History was made moments ago when the U.S. Senate confirmed Ketanji Brown Jackson 53-47 to become the next Associate Justice of the Supreme Court of the United States.

Jackson is the first African American woman to serve on the court and the 116th Associate Justice overall.

President Joe Biden nominated Jackson over a month ago to take over the seat of retiring Justice Stephen Breyer, for whom Jackson once clerked.

Associate Justice Jackson was born in Washington, DC and grew up in Miami, Florida. Her parents attended segregated primary schools, then attended historically black colleges and universities.
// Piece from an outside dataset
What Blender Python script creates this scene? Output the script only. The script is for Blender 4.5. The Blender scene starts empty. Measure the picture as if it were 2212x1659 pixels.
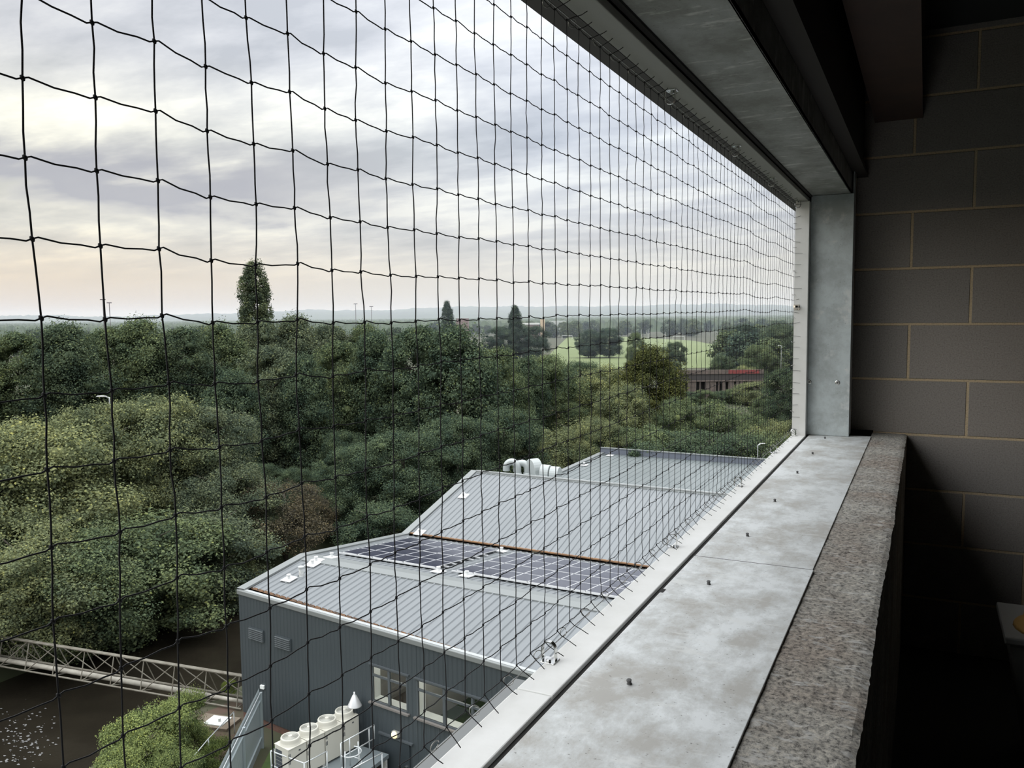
import bpy, math, random
import numpy as np
from mathutils import Vector, Matrix
random.seed(7)
S = bpy.context.scene
COL = S.collection
PI = math.pi

# ------------------------------------------------------------------ camera
W, H, F = 2212, 1659, 1789.0
YAW, PITCH, ROLL = math.radians(26.5), math.radians(4.7), 0.0100
fw = Vector((-math.sin(YAW)*math.cos(PITCH), math.cos(YAW)*math.cos(PITCH), -math.sin(PITCH)))
r0 = Vector((math.cos(YAW), math.sin(YAW), 0)); u0 = r0.cross(fw)
rt = math.cos(ROLL)*r0 - math.sin(ROLL)*u0
up = math.sin(ROLL)*r0 + math.cos(ROLL)*u0
cd = bpy.data.cameras.new('camera'); cam = bpy.data.objects.new('camera', cd); COL.objects.link(cam)
cam.matrix_world = Matrix(((rt.x, up.x, -fw.x, 0), (rt.y, up.y, -fw.y, 0), (rt.z, up.z, -fw.z, 0), (0, 0, 0, 1)))
cd.sensor_fit = 'HORIZONTAL'; cd.sensor_width = 36; cd.lens = 36*F/W
cd.clip_start = .02; cd.clip_end = 20000
S.camera = cam
S.view_settings.view_transform = 'Standard'; S.view_settings.look = 'None'
S.view_settings.gamma = 1; S.view_settings.use_curve_mapping = False
S.view_settings.exposure = 0.07

def ray(px, py): return fw + rt*((px-W/2)/F) + up*((H/2-py)/F)
def atX(px, py, x): d = ray(px, py); return d*(x/d.x)
def atY(px, py, y): d = ray(px, py); return d*(y/d.y)
def atZ(px, py, z): d = ray(px, py); return d*(z/d.z)
def atR(px, py, r): d = ray(px, py); return d*(r/math.hypot(d.x, d.y))
def atP(px, py, p0, n): d = ray(px, py); return d*(p0.dot(n)/d.dot(n))

# ------------------------------------------------------------------ sky
def N(nt, t, **kw):
    n = nt.nodes.new(t)
    for k, v in kw.items():
        if k.startswith('i_'):
            key = k[2:]; key = int(key) if key.isdigit() else key.replace('_', ' ')
            n.inputs[key].default_value = v
        else: setattr(n, k, v)
    return n
def ramp(nt, fac, stops, interp='LINEAR'):
    r = nt.nodes.new('ShaderNodeValToRGB'); cr = r.color_ramp; cr.interpolation = interp
    while len(cr.elements) < len(stops): cr.elements.new(.5)
    for e, (p, c) in zip(cr.elements, stops):
        e.position = p; e.color = (c, c, c, 1) if isinstance(c, (int, float)) else (*c, 1)
    nt.links.new(fac, r.inputs[0]); return r
def mixc(nt, fac, a, b, mode='MIX'):
    m = nt.nodes.new('ShaderNodeMix'); m.data_type = 'RGBA'; m.blend_type = mode
    for sock, v in ((m.inputs[0], fac), (m.inputs[6], a), (m.inputs[7], b)):
        if hasattr(v, 'is_linked') or hasattr(v, 'links'): nt.links.new(v, sock)
        elif isinstance(v, (int, float)): sock.default_value = v
        else: sock.default_value = (*v, 1)
    return m.outputs[2]
def mth(nt, op, a, b=None, clamp=False):
    m = nt.nodes.new('ShaderNodeMath'); m.operation = op; m.use_clamp = clamp
    for i, v in enumerate((a, b)):
        if v is None: continue
        if hasattr(v, 'links'): nt.links.new(v, m.inputs[i])
        else: m.inputs[i].default_value = v
    return m.outputs[0]

wd = bpy.data.worlds.new('sky'); S.world = wd; wd.use_nodes = True
nt = wd.node_tree; nt.nodes.clear()
tc = N(nt, 'ShaderNodeTexCoord'); sep = N(nt, 'ShaderNodeSeparateXYZ'); nt.links.new(tc.outputs['Generated'], sep.inputs[0])
X_, Y_, Z_ = sep.outputs
zc = mth(nt, 'MAXIMUM', Z_, 0.0)
# azimuth: 1 towards the left of the view (dusk glow), 0 to the right
azl = mth(nt, 'ADD', mth(nt, 'MULTIPLY', X_, -.80), mth(nt, 'MULTIPLY', Y_, -.35))
warm = ramp(nt, azl, [(.0, 0.0), (.25, .55), (.45, 1.0)]).outputs[0]
left_g = ramp(nt, zc, [(0, (.66, .56, .46)), (.045, (.76, .65, .50)), (.10, (.76, .74, .66)), (.20, (.96, .95, .84)), (.28, (.78, .79, .80)), (.40, (.76, .78, .82)), (.60, (1.75, 1.8, 1.86)), (1, (2.95, 3.02, 3.1))]).outputs[0]
right_g = ramp(nt, zc, [(0, (.68, .67, .62)), (.05, (.73, .72, .67)), (.12, (.66, .69, .73)), (.20, (.68, .73, .80)), (.32, (.92, .96, 1.02)), (.42, (1.0, 1.03, 1.07)), (.60, (1.75, 1.8, 1.86)), (1, (2.95, 3.02, 3.1))]).outputs[0]
base = mixc(nt, warm, right_g, left_g)
den = mth(nt, 'ADD', zc, .14)
cmb = N(nt, 'ShaderNodeCombineXYZ')
nt.links.new(mth(nt, 'DIVIDE', X_, den), cmb.inputs[0]); nt.links.new(mth(nt, 'DIVIDE', Y_, den), cmb.inputs[1]); cmb.inputs[2].default_value = 3.1
mp = N(nt, 'ShaderNodeMapping'); mp.inputs['Rotation'].default_value = (0, 0, math.radians(-26)); mp.inputs['Scale'].default_value = (.75, 1.25, 1)
nt.links.new(cmb.outputs[0], mp.inputs[0])
n1 = N(nt, 'ShaderNodeTexNoise', i_Scale=1.15, i_Detail=7, i_Roughness=.52, i_Distortion=.25); nt.links.new(mp.outputs[0], n1.inputs[0])
n2 = N(nt, 'ShaderNodeTexNoise', i_Scale=3.2, i_Detail=6, i_Roughness=.6); nt.links.new(mp.outputs[0], n2.inputs[0])
cl = mth(nt, 'ADD', mth(nt, 'MULTIPLY', n1.outputs[0], .62), mth(nt, 'MULTIPLY', n2.outputs[0], .38))
cr = ramp(nt, cl, [(.38, (.70, .72, .76)), (.45, (.86, .87, .90)), (.51, (1.02, 1.02, 1.02)), (.59, (1.32, 1.30, 1.22))]).outputs[0]
lowfade = ramp(nt, zc, [(.03, 0), (.09, .8), (.2, 1)]).outputs[0]
cloudy = mixc(nt, lowfade, (1, 1, 1), cr)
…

Both started their careers as public school teachers and became leaders and administrators in the Miami-Dade Public School System. When Justice Jackson was in preschool, her father attended law school.

In a 2017 lecture, Justice Jackson traced her love of the law back to sitting next to her father in their apartment as he tackled his law school homework—reading cases and preparing for Socratic questioning—while she undertook her preschool homework—coloring books.

Justice Jackson stood out as a high achiever throughout her childhood. She was a speech and debate star who was elected “mayor” of Palmetto Junior High and student body president of Miami Palmetto Senior High School.

But like many Black women, Judge Jackson still faced naysayers. When Judge Jackson told her high school guidance counselor she wanted to attend Harvard, the guidance counselor warned that Justice Jackson should not set her “sights so high.”

That did not stop Judge Jackson. She graduated magna cum laude from Harvard University, then attended Harvard Law School, where she graduated cum laude and was an editor of the Harvard Law Review.

Jackson went on to clerk for the U.S. Supreme Court, serve as a public defender, become a U.S. District Court Judge for the District of Columbia and then a Judge on the U.S. Court of Appeals.

Justice Jackson lives with her husband, Patrick, and their two daughters, in Washington, DC.